В молодые годы мне, студенту филфака Ленинградского университета, довелось сдавать доценту Абрамову экзамен по советской литературе. Экзаменатор был строгий, насупленный, слова выговаривал, по-северному налегая на «о». Он мне поставил четверку, хотя я полагал, что знаю предмет на пятерку. И далее, живя в одном городе с Федором Александровичем, состоя с ним в одной писательской организации, наблюдая его — на трибуне, в товарищеской беседе, за рабочим столом, при решении общественных дел в Союзе писателей, я не раз имел случай удостовериться в его принципиальном неприятии завышенной оценки, пусть даже речь шла о близком ему по духу литературном явлении.

Уж кого любил Федор Абрамов со всей доступной ему нежностью, так это Василия Белова, но и тут никогда не распространял любовь на оценки тех или других сторон творчества Белова, применял в оценках свою меру строгости.

К наставничеству старших писателей над молодыми Абрамов относился не то чтобы отрицательно, нет... Но постоянно гнул свою линию: литературная школа, навык — дело второе; главное же для каждого идущего в литературу — его человеческая судьба, степень сопричастности с делами земными, социальный опыт, гражданский темперамент. Уроки Федора Абрамова далеки от каких бы то ни было литературных «штудий». Единственное, что советовал он молодым писателям, да и всем, кто обращался к нему за советом, так это знать правду жизни и не бояться ее говорить.

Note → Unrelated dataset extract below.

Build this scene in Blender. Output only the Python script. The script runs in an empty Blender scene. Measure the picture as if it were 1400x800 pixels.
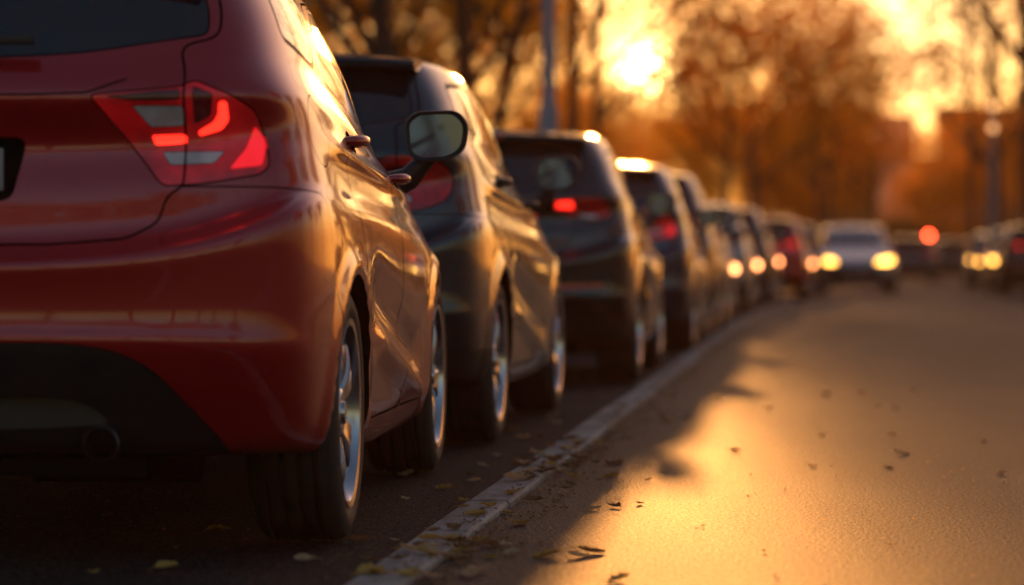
import bpy, bmesh, math, random
import numpy as np
from mathutils import Vector, Matrix, Euler
from mathutils.bvhtree import BVHTree
R = math.radians
PI = math.pi
scene = bpy.context.scene
COL = scene.collection
random.seed(7)

# ------------------------------------------------------------------ camera
CAMH = 0.71
F = 4300.0
YAW = math.atan(425 / F)
PITCH = math.atan(43 / F)
cam_d = bpy.data.cameras.new('camera')
cam = bpy.data.objects.new('camera', cam_d)
COL.objects.link(cam)
cam.location = (0, 0, CAMH)
cam.rotation_euler = (R(90) - PITCH, 0, YAW)
cam_d.sensor_width = 36
cam_d.lens = 36 * F / 1400
cam_d.clip_end = 4000
cam_d.dof.use_dof = True
cam_d.dof.focus_distance = 8.9
cam_d.dof.aperture_fstop = 2.05
scene.camera = cam
CM = cam.rotation_euler.to_matrix()


def at(px, py, Y):
    d = CM @ Vector(((px - 700) / F, (400 - py) / F, -1))
    d *= Y / d.y
    return Vector((d.x, Y, CAMH + d.z))


# ------------------------------------------------------------------ sky and sun
SUN_AZ = R(-3.1)      # left of the road direction (+Y)
SUN_EL = R(6.2)
w = bpy.data.worlds.new('World')
scene.world = w
w.use_nodes = True
nt = w.node_tree
nt.nodes.clear()
wo = nt.nodes.new('ShaderNodeOutputWorld')
bg = nt.nodes.new('ShaderNodeBackground')
sky = nt.nodes.new('ShaderNodeTexSky')
sky.sky_type = 'NISHITA'
sky.sun_disc = False
sky.sun_elevation = SUN_EL
sky.sun_rotation = SUN_AZ
sky.air_density = 1.2
sky.dust_density = 0.6
sky.ozone_density = 2.0
bg.inputs['Strength'].default_value = 0.068
nt.links.new(sky.outputs[0], bg.inputs['Color'])
# the sun itself seen through thin cloud: two round lobes about its direction
vs = at(882, 92, 1000) - Vector((0, 0, CAMH))
vs.normalize()
tc = nt.nodes.new('ShaderNodeTexCoord')


def lobe(width_deg, strength, col, dirv):
    dist = nt.nodes.new('ShaderNodeVectorMath'); dist.operation = 'DISTANCE'
    nrm = nt.nodes.new('ShaderNodeVectorMath'); nrm.operation = 'NORMALIZE'
    nt.links.new(tc.outputs['Generated'], nrm.inputs[0])
    nt.links.new(nrm.outputs[0], dist.inputs[0])
    dist.inputs[1].default_value = dirv
    m1 = nt.nodes.new('ShaderNodeMath'); m1.operation = 'DIVIDE'
    nt.links.new(dist.outputs['Value'], m1.inputs[0]); m1.inputs[1].default_value = R(width_deg)
    m2 = nt.nodes.new('ShaderNodeMath'); m2.operation = 'POWER'
    nt.links.new(m1.outputs[0], m2.inputs[0]); m2.inputs[1].default_value = 2
    m3 = nt.nodes.new('ShaderNodeMath'); m3.operation = 'MULTIPLY'
    nt.links.new(m2.outputs[0], m3.inputs[0]); m3.inputs[1].default_value = -1
    m4 = nt.nodes.new('ShaderNodeMath'); m4.operation = 'EXPONENT'
    nt.links.new(m3.outputs[0], m4.inputs[0])
    m5 = nt.nodes.new('ShaderNodeMath'); m5.operation = 'MULTIPLY'
    nt.links.new(m4.outputs[0], m5.inputs[0]); m5.inputs[1].default_value = strength
    b = nt.nodes.new('ShaderNodeBackground')
    b.inputs['Color'].default_value = (*col, 1)
    nt.links.new(m5.outputs[0], b.inputs['Strength'])
    return b


def addsh(a, b):
    s = nt.nodes.new('ShaderNodeAddShader')
    nt.links.new(a.outputs[0], s.inputs[0]); nt.links.new(b.outputs[0], s.inputs[1])
    return s


acc = addsh(bg, lobe(0.34, 50, (1, .62, .20), vs))
acc = addsh(acc, lobe(8, .50, (1, .35, .035), vs))
acc = addsh(acc, lobe(24, .56, (1, .28, .032), Vector((math.sin(R(12)), math.cos(R(12)), .05)).normalized()))
acc = addsh(acc, lobe(1.8, 1.1, (1, .62, .32), (at(1215, 70, 1000) - Vector((0, 0, CAMH))).normalized()))
nt.links.new(acc.outputs[0], wo.inputs['Surface'])

sl = bpy.data.lights.new('sun', 'SUN')
sl.energy = 2.2
sl.angle = R(0.9)
sl.color = (1, .39, .09)
so = bpy.data.objects.new('sun', sl)
COL.objects.link(so)
sd = Vector((math.sin(SUN_AZ) * math.cos(SUN_EL), math.cos(SUN_AZ) * math.cos(SUN_EL), math.sin(SUN_EL)))
so.rotation_euler = sd.to_track_quat('Z', 'Y').to_euler()
so.location = (0, 20, 30)

scene.view_settings.view_transform = 'Standard'
scene.view_settings.look = 'None'
scene.view_settings.exposure = 1.1
scene.view_settings.gamma = 1
scene.render.engine = 'CYCLES'
scene.cycles.max_bounces = 4
scene.cycles.diffuse_bounces = 2
scene.cycles.glossy_bounces = 3
scene.cycles.transmission_bounces = 3
scene.cycles.volume_bounces = 0
scene.cycles.sample_clamp_indirect = 6
scene.cycles.caustics_reflective = False
scene.cycles.caustics_refractive = False


# ------------------------------------------------------------------ materials
def nmat(name):
    m = bpy.data.materials.new(name)
    m.use_nodes = True
    return m, m.node_tree, m.node_tree.nodes['Principled BSDF']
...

Сам Федор Абрамов постигал правду не только в глубоких раздумьях в заставленном книгами кабинете, он искал ее у себя на родине, в Верколе, где выстроил дом, жил год от году, — и повсюду, где русские люди пашут, сеют, косят, жнут, дают нам хлеб наш насущный, или, выражаясь по-современному, выполняют Продовольственную программу. Однажды мне довелось путешествовать вместе с Федором Александровичем по дальним сибирским глубинкам, во время декады искусства и литературы Ленинграда в Алтайском крае. Мы побывали в таких районах, куда не в любую погоду и доберешься: в Сорокине, Тогуле, Солонешном, Советском, Кош-Агаче. Абрамов (честное слово, я видел и дивился ему) не прятал в карман блокнота, записывал то, что говорили районные руководители и неруководители, переспрашивал, залезал в суть поднятого вопроса, оспаривал то, с чем не был согласен, улавливал всякое новое для него, сибирское словечко. Абрамов все время трудился; все благодушествовали за столами после трудов, а он откладывал вилку с ножом, брал в руки стило, исписывал блокнот за блокнотом. На него даже, я видел, косились: чего это он все протоколирует? А он не стеснялся. Он дорожил открывшейся возможностью прикоснуться к жизненной правде еще и с этой, новой стороны. И не очень надеялся на память; записал в блокнот — так-то лучше, верней.

Я не то чтобы завидовал Федору Александровичу — чего ж тут завидовать, у каждого пишущего своя метода... Мне были дороги сами собою вот эти мгновения наибольшей откровенности с далеко от меня, за горами живущими, незнакомыми и почему-то добрыми ко мне людьми. Я знал, что эти мгновения, речи, когда казалось, протяни руку — и вот она, истина, протекут сквозь сознание, как шумящие за окном сибирские реки — Катунь, Чумыш... И не хотелось спугнуть добросердечных собеседников блокнотом... А Федор Абрамов писал, переспрашивал, не стеснялся. И это воспринималось как должное. Работает человек, значит, так ему надо. Вид не праздного, не хлопающего ушами, а работающего, сосредоточенного на работе человека — наипочтенный из всех видов. Я думаю, если бы расшифровать все записанное Абрамовым в той поездке по Алтаю, получилась бы целая книга.